I've been talking to (read: torturing mercilessly) a dear friend and classmate about this malaise de l'écriture* and apparently this feeling of depression is fairly normal for writers. Everything we do and think and feel and work out happens inside our heads. We can't show it to someone else as we see it because we're the only ones with the binoculars, and until we write it down there's not another single soul out there who will understand. Heck, even after it's written down it isn't the exact image we saw. Maybe that shade of blue doesn't have a word to describe it. Maybe that character isn't as nice as he looked in your head. Maybe, what you thought you saw never made it to the page. Maybe, now you're afraid to write it. Maybe.
It's been five months since graduation and I haven't written a single creative word. I have been afraid to write again. There's a story in my heart, the story I want to hear, the story that needs to be told, but I've yet to be able to articulate it as it appears in my every thought and breath.
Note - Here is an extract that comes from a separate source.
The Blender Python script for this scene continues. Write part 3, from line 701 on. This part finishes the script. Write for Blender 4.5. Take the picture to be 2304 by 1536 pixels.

And now there are people out there, real and important people, who have the only remaining written snippet of this story and in a few short weeks they're going to want to speak to me about it. I have so much to say about my characters and their story, but I don't know how to say it.
I told my classmate that I thought my life would be different on this side of my MFA. I thought that I would be different. Maybe I am different. Maybe I do possess the skills to do this on my own. The daunting side of having an MFA is that there is no adviser to ask you for your packet work. There is no monthly deadline or threat of not passing looming over your head. My fears have shifted from not passing the semester to not making enough money between two jobs to afford my bills (including the student loans FOR the MFA) and the numerous weddings and life events that crept up on me while I was in my school bubble. I want to move out and I'm afraid that I never will. I'm terrified every time I post on here that I'll make some huge grammatical mistake and look like a waste of an education. Those are normal fears, though. I've let these fears push my need to write so far back that writing isn't even on the back burner anymore, it ended up in the pantry. Out of sight, out of mind.
I doubted that I was a real writer for the past two years of my life, but I can tell you right now that that isn't true. My hands itch to create. I spend all of my time living in my head, in the world I'm trying to bring to life. Sure, I still cringe when I think of some of the things I wrote when I was still in school, things that I'm not proud of but will live on as my legacy. And I don't know what the future holds. I don't know what I'm going to say to these important and intelligent people in a few weeks, if and when they ask me about my writing. But I know I'm not alone in these fears. And I know that I'm a writer, and these people are my people, in good times and in terrifying times.
* dear God I hope I have no French speaking readers. Google translate, don't let me down.